Dietrich, a geomorphologist who has taught at UC Berkeley since 1982, specializes in the evolution of landscapes, with a particular emphasis on the role of erosion and landslides. He and his laboratory colleagues have sought to quantify these processes and develop physical laws that can be used to predict them. One model now undergoing tests predicts the potential for shallow landslides. The model is serving to guide forest practices in some watersheds in the Pacific Northwest, and is being considered for use in urban landslide hazard mapping.

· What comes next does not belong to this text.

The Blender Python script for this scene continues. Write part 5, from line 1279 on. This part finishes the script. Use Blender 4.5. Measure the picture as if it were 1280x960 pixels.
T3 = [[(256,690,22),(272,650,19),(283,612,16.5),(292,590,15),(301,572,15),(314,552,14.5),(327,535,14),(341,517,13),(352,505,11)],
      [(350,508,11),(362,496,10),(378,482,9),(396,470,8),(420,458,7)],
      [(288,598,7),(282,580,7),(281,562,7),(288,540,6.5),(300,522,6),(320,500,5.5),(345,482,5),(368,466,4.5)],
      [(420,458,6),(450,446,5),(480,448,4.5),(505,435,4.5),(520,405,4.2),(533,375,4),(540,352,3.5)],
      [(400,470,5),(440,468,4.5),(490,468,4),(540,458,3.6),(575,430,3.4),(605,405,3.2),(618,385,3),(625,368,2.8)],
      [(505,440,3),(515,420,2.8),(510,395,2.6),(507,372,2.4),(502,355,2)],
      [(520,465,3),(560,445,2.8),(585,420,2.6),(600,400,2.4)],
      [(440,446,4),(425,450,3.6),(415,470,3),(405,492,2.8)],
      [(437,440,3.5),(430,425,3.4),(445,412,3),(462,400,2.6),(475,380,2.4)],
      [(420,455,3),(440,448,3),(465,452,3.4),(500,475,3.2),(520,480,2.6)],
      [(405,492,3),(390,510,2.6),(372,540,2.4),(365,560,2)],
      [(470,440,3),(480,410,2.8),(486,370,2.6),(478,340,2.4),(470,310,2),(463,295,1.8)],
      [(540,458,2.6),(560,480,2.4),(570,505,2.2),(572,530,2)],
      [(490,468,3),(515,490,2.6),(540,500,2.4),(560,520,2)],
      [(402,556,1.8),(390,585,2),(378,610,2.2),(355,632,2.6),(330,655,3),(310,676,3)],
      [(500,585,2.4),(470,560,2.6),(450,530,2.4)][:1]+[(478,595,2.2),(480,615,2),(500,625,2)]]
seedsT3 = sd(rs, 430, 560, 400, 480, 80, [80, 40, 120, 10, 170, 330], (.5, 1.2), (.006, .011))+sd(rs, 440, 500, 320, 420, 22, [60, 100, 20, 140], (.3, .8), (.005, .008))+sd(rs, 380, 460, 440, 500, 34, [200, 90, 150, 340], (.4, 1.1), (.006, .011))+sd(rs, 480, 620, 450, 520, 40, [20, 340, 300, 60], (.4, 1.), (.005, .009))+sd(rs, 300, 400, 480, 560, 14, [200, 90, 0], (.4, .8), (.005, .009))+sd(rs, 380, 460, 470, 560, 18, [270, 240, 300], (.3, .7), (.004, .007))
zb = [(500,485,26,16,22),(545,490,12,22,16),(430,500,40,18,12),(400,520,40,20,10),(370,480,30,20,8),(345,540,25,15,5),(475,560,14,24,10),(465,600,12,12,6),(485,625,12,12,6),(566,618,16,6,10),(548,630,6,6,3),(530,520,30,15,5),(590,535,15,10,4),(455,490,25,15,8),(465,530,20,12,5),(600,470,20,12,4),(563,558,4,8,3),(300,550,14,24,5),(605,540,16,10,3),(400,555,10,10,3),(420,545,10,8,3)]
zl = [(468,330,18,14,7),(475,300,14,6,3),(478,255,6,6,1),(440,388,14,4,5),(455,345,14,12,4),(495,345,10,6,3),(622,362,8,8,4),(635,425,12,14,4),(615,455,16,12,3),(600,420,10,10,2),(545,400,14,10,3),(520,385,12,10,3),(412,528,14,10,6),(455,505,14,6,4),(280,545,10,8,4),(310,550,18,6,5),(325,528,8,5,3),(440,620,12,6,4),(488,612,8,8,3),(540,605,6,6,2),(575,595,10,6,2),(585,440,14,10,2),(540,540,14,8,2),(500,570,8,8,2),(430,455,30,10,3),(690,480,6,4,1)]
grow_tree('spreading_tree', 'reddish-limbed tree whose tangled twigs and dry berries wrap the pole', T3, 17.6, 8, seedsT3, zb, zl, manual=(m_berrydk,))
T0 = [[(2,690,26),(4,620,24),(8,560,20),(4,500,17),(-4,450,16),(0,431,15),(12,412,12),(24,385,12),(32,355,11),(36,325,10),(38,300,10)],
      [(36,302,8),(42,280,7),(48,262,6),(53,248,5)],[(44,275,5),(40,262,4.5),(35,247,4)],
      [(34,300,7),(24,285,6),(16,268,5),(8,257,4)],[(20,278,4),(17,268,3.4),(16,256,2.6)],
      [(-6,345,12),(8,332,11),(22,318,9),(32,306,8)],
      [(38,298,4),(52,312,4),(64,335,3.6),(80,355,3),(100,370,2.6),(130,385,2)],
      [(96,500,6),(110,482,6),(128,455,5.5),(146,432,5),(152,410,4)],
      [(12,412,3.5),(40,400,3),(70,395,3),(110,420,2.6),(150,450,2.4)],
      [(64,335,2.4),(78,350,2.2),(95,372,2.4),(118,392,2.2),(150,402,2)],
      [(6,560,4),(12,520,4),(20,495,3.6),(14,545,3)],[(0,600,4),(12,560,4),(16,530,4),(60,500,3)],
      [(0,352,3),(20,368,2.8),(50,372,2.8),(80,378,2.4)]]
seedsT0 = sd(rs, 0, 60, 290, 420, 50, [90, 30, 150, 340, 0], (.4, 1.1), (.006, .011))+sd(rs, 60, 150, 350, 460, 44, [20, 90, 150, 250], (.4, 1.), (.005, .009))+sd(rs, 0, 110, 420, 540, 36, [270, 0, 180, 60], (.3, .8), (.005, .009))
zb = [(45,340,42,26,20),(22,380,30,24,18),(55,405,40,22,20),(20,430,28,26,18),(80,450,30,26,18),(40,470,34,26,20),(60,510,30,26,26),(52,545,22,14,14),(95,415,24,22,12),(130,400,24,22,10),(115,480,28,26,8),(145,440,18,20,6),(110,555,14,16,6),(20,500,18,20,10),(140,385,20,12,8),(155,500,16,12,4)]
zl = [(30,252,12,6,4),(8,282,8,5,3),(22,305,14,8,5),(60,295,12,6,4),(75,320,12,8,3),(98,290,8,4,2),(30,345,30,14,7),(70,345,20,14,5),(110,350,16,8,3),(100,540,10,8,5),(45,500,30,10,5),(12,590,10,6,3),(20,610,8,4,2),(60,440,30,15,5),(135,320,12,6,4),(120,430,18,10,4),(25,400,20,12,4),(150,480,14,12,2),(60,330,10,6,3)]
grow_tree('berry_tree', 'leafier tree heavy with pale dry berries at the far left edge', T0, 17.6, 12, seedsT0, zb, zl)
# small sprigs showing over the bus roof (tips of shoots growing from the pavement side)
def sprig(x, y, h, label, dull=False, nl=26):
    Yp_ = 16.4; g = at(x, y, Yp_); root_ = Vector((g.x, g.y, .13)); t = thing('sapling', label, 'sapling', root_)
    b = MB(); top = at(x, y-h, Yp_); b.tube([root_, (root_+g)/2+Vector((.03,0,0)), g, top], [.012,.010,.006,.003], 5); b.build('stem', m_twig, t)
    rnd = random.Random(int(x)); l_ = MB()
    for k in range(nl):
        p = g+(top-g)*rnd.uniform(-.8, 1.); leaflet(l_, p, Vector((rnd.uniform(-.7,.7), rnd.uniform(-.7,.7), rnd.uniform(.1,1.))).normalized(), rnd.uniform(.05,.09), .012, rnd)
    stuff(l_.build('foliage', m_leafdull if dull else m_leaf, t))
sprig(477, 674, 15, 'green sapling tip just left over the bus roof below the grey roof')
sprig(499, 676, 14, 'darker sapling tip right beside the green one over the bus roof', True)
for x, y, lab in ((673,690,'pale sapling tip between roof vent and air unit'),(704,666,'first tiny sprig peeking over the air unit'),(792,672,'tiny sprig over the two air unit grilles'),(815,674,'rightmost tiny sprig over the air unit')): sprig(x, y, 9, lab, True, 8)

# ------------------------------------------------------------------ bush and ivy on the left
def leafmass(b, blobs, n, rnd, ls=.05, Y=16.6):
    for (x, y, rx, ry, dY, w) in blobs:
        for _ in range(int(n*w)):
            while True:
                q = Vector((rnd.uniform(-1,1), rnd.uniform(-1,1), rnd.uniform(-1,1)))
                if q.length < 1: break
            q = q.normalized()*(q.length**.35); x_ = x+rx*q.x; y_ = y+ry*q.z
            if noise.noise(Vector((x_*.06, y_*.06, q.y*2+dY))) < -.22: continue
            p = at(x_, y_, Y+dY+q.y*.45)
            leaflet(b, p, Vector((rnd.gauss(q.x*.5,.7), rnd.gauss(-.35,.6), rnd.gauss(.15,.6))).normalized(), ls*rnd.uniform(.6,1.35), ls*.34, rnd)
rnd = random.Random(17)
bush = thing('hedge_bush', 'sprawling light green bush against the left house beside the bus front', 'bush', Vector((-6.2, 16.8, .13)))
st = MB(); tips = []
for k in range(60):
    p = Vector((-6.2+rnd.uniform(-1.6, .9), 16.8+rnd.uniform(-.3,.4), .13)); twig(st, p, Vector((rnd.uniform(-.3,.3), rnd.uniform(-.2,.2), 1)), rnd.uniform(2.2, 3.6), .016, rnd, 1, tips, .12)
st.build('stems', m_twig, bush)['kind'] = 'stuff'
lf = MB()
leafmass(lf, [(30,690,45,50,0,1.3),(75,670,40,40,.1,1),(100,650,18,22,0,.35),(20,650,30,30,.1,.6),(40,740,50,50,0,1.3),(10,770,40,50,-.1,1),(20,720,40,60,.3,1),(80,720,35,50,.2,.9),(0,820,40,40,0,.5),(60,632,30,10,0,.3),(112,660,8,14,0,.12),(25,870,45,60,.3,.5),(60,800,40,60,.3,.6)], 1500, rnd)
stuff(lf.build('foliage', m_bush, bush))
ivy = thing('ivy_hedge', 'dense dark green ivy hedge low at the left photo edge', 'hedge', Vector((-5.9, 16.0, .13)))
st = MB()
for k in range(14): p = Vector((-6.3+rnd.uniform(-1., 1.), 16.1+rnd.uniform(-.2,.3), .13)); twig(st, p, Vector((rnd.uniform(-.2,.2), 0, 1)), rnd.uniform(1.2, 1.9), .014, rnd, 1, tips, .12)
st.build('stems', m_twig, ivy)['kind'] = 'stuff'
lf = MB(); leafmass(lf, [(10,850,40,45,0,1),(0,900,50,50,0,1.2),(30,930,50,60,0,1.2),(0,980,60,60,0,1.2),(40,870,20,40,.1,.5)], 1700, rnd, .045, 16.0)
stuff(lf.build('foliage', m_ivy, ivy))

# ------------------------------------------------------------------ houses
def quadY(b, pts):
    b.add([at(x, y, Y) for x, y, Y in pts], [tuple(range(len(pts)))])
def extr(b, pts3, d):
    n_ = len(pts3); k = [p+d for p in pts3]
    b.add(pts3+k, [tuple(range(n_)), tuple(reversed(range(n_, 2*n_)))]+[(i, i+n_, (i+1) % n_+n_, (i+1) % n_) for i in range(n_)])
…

Hout, who came to UC Berkeley in 1985, is a world leader in the use of innovative quantitative methods to study the sociological and demographic changes that have taken place in this country in the past 100 years, including changes in social and economic equality. Using census data, he asks questions about social stratification and social mobility, sociological demography, ethnicity, education, political change, and the sociology of religion. He also looks at new ways of measuring social segregation and desegregation.

The National Academy of Sciences is a private organization of scientists and engineers dedicated to the furtherance of science and its use for the general welfare. It was established in 1863 by a congressional act of incorporation, signed by Abraham Lincoln, which calls on the academy to act as an official adviser to the federal government, upon request, in any matter of science or technology.